666 (プロフ) [2018年9月22日 21時] 3番目の返信 スマホ [違反報告]

「っ、先生、血が…」
驚愕するような表情をして、征花は幸葵の左手首に手を伸ばす。しかし伸ばしかけた手を止めて、僅かに俯いた
「……確かに、それなら、甘えにはならないです。頼ることにもならないとは、思います。だけど、僕は貴方には依存しませんよ。……少なくとも、自制が効くうちは。貴方と食い違うようなことも起きますよ、絶対に。」
それでいいんですか、と幸葵の左手首を今度こそ掴み、征花は問う

Littorio (プロフ) [2018年9月22日 21時] 4番目の返信 スマホ [違反報告]

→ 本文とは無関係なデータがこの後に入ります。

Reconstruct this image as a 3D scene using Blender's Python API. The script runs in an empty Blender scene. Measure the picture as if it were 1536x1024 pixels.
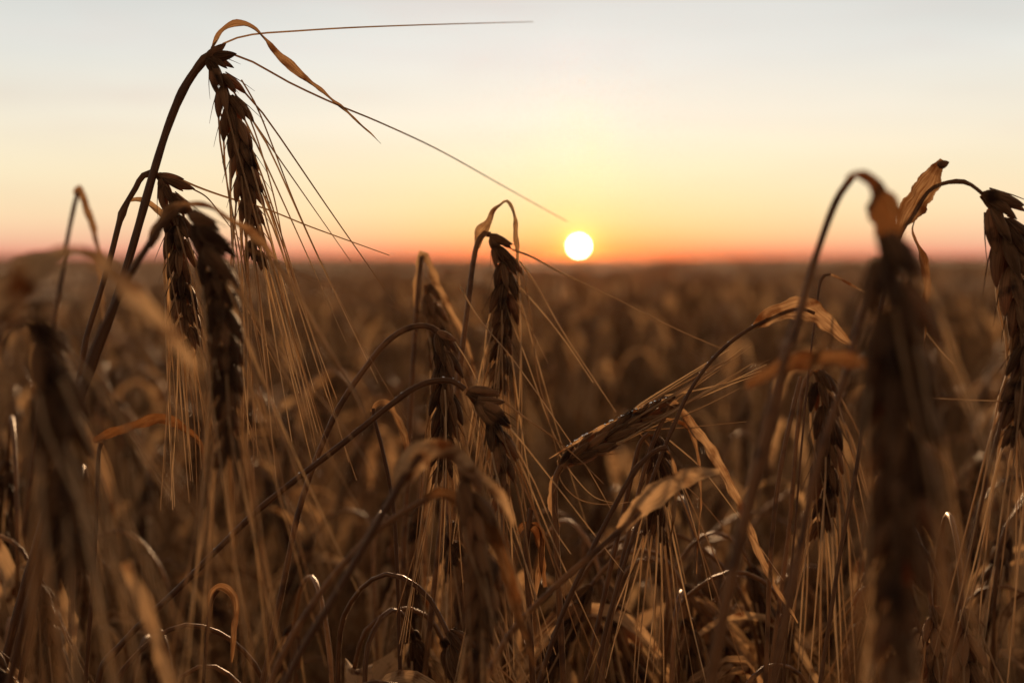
import bpy, math, random
import numpy as np
from mathutils import Vector, Matrix

random.seed(11)
rng = np.random.default_rng(11)
S = bpy.context.scene
R = math.radians

# ------------------------------------------------------------------ camera
CAM_H = 0.80
FPX = 50.0 / 36.0 * 1536.0            # focal length in photograph pixels
PITCH = math.atan((512 - 385) / FPX)  # the horizon sits at row 385 of 1024
FOCUS = 0.45
cd = bpy.data.cameras.new('camera')
cam = bpy.data.objects.new('camera', cd)
S.collection.objects.link(cam)
cam.location = (0, 0, CAM_H)
cam.rotation_euler = (math.pi / 2 - PITCH, 0, 0)
cd.lens = 50; cd.sensor_width = 36
cd.clip_start = 0.01; cd.clip_end = 6000
cd.dof.use_dof = True
cd.dof.focus_distance = FOCUS
cd.dof.aperture_fstop = 8.6
S.camera = cam
S.render.resolution_x, S.render.resolution_y = 1024, 682

# ------------------------------------------------------------------ light
SUN_AZ = math.atan((868 - 768) / FPX)              # to the right of +Y
SUN_EL = math.atan((385 - 369) / FPX)
sun_dir = Vector((math.sin(SUN_AZ) * math.cos(SUN_EL), math.cos(SUN_AZ) * math.cos(SUN_EL), math.sin(SUN_EL)))
sl = bpy.data.lights.new('sun', 'SUN')
sl.energy = 5.0; sl.angle = R(2.0); sl.color = (1.0, 0.62, 0.32)
so = bpy.data.objects.new('sun', sl)
S.collection.objects.link(so)
LAMP_EL = R(4.8)   # lamp raised above the visible sun disc so its light reaches the crop
lamp_dir = Vector((math.sin(SUN_AZ) * math.cos(LAMP_EL), math.cos(SUN_AZ) * math.cos(LAMP_EL), math.sin(LAMP_EL)))
so.rotation_euler = (-lamp_dir).to_track_quat('-Z', 'Y').to_euler()

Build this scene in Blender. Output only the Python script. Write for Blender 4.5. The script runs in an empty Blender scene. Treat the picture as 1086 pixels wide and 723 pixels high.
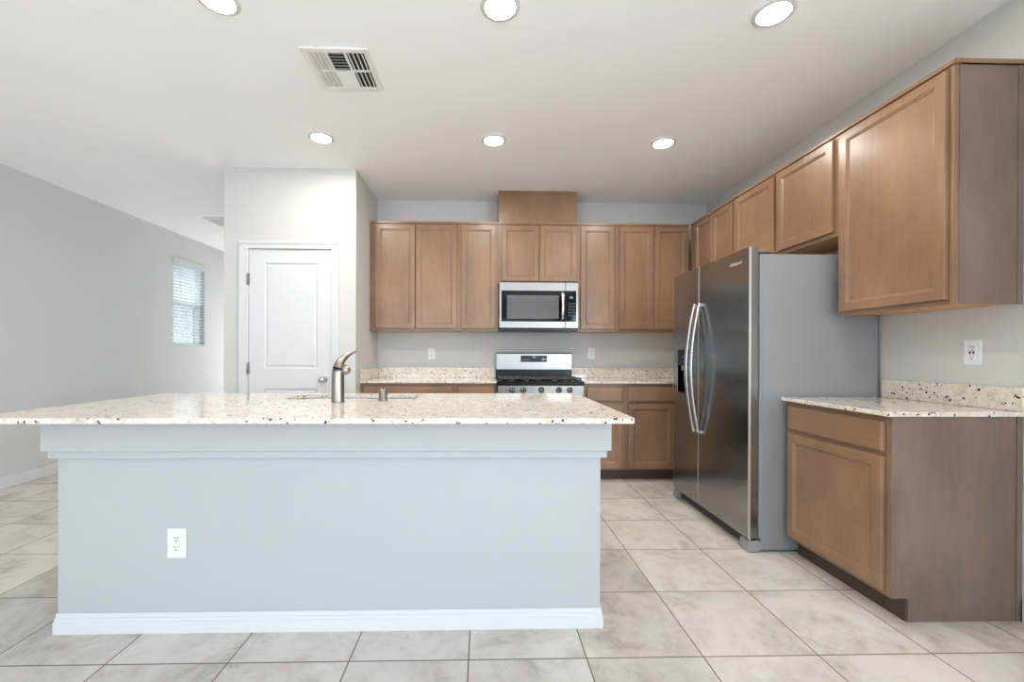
import bpy, bmesh, math, random
from mathutils import Matrix, Vector

scene = bpy.context.scene
col = scene.collection
random.seed(7)

# ------------------------------------------------------------------ camera
CAM_H = 1.1757
F_PX, PX, PY = 454.17, 523.49, 376.77
yaw, pitch, roll = 0.02376, -0.00239, 0.0035
fwd = Vector((math.sin(yaw) * math.cos(pitch), math.cos(yaw) * math.cos(pitch), math.sin(pitch)))
rgt = Vector((math.cos(yaw), -math.sin(yaw), 0))
upv = rgt.cross(fwd)
r2 = math.cos(roll) * rgt + math.sin(roll) * upv
u2 = -math.sin(roll) * rgt + math.cos(roll) * upv
cam_data = bpy.data.cameras.new('camera')
cam = bpy.data.objects.new('camera', cam_data)
col.objects.link(cam)
M = Matrix((r2, u2, -fwd)).transposed().to_4x4()
M.translation = Vector((0, 0, CAM_H))
cam.matrix_world = M
cam_data.sensor_fit = 'HORIZONTAL'
cam_data.sensor_width = 36.0
cam_data.lens = F_PX / 1086 * 36.0
cam_data.shift_x = (543 - PX) / 1086
cam_data.shift_y = (PY - 361.5) / 1086
cam_data.clip_start = 0.05
scene.camera = cam

# ------------------------------------------------------------------ light and exposure
scene.view_settings.view_transform = 'Standard'
scene.view_settings.look = 'None'
scene.view_settings.gamma = 1.0
scene.view_settings.use_curve_mapping = False
scene.view_settings.exposure = 0.1
scene.cycles.use_denoising = True
scene.cycles.max_bounces = 10
scene.cycles.diffuse_bounces = 6
scene.cycles.sample_clamp_indirect = 8.0

LENS_STRENGTH = 226.0
LENS_COLOR = (1.0, 0.945, 0.87)
world = bpy.data.worlds.new('daylight_sky')
scene.world = world
world.use_nodes = True
bgn = world.node_tree.nodes['Background']
bgn.inputs['Color'].default_value = (0.72, 0.87, 1.0, 1)
bgn.inputs['Strength'].default_value = 2.2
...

「良いんですよ……最初から、俺は、分かってた。君が俺の手に入らないなんて、分かってた」
それでもいいと思っていたんです、そのはずなんです、と幸葵は無理矢理笑おうとする。征花に捕まれた左手首はもう血に濡れていて、包帯越しにもその鉄臭さが、生温さが分かるほどになっていた。
むしろ依存なんかしないでください、と幸葵は掠れた声で乞うた。俺は共依存なんてしたくない、これ以上壊れたくないんです、と。
「食い違って、構いません。俺は受け入れられるような中身じゃない。そんなの、とっくの昔に知ってるんです。それでも暴走しました、が……薬は、明日には届きます。教職も、とりあえずは休みます。……だから、いいんです。いいんです……」

666 (プロフ) [2018年9月22日 21時] 5番目の返信 スマホ [違反報告]

「……なら」
征花は悲痛そうな笑顔を浮かべたまま言葉を紡いでいく。
「……僕は、貴方に囚われましょう。貴方の手に、囚われます。だから」
助けてください、とこれまでにない程の悲痛な声で、本当に助けを乞うような声で征花は言った

Littorio (プロフ) [2018年9月22日 21時] 6番目の返信 スマホ [違反報告]

無言のまま頷き、幸葵は自分の左手首をつかんだ征花のその手を、優しくだが右手で包み込んだ。
そして一度手を解かさせ、征花の体を姫抱きで抱え上げる。
「俺は、君を捕らえます。俺に、この家に、縛り付けます。……その代わりに、君を、救いましょう。それが叶わなくても、守ります」
ここにいる限り、と誓うように呟けば立ち上がり、荷物を器用に拾い上げれば征花をリビングへと連れていく。

666 (プロフ) [2018年9月22日 21時] 7番目の返信 スマホ [違反報告]

「すい、ません…」
ありがとう、ございます、と嗚咽混じりの声で征花は言葉を紡いだ。涙も流れているのだが、征花は自覚していないのか涙を拭うようなことは一切していない

Littorio (プロフ) [2018年9月22日 21時] 8番目の返信 スマホ [違反報告]

「どう、いたしまして」
ゆっくり深呼吸をすれば征花を先程自分が座っていたソファに下ろし、その正面に膝をついて目を合わせる。
「……触っても良いですか?」
泣いている征花にそう尋ね、幸葵は僅かに眉を下げる。痛みがある分思考はマトモな方によっている。そのため、わざわざ尋ねたのだ。

666 (プロフ) [2018年9月23日 8時] 9番目の返信 スマホ [違反報告]

「……は、い…」
震える声で征花は肯定の返事をし、頷く。幸葵がまともな思考に寄っていると察した上での返答である。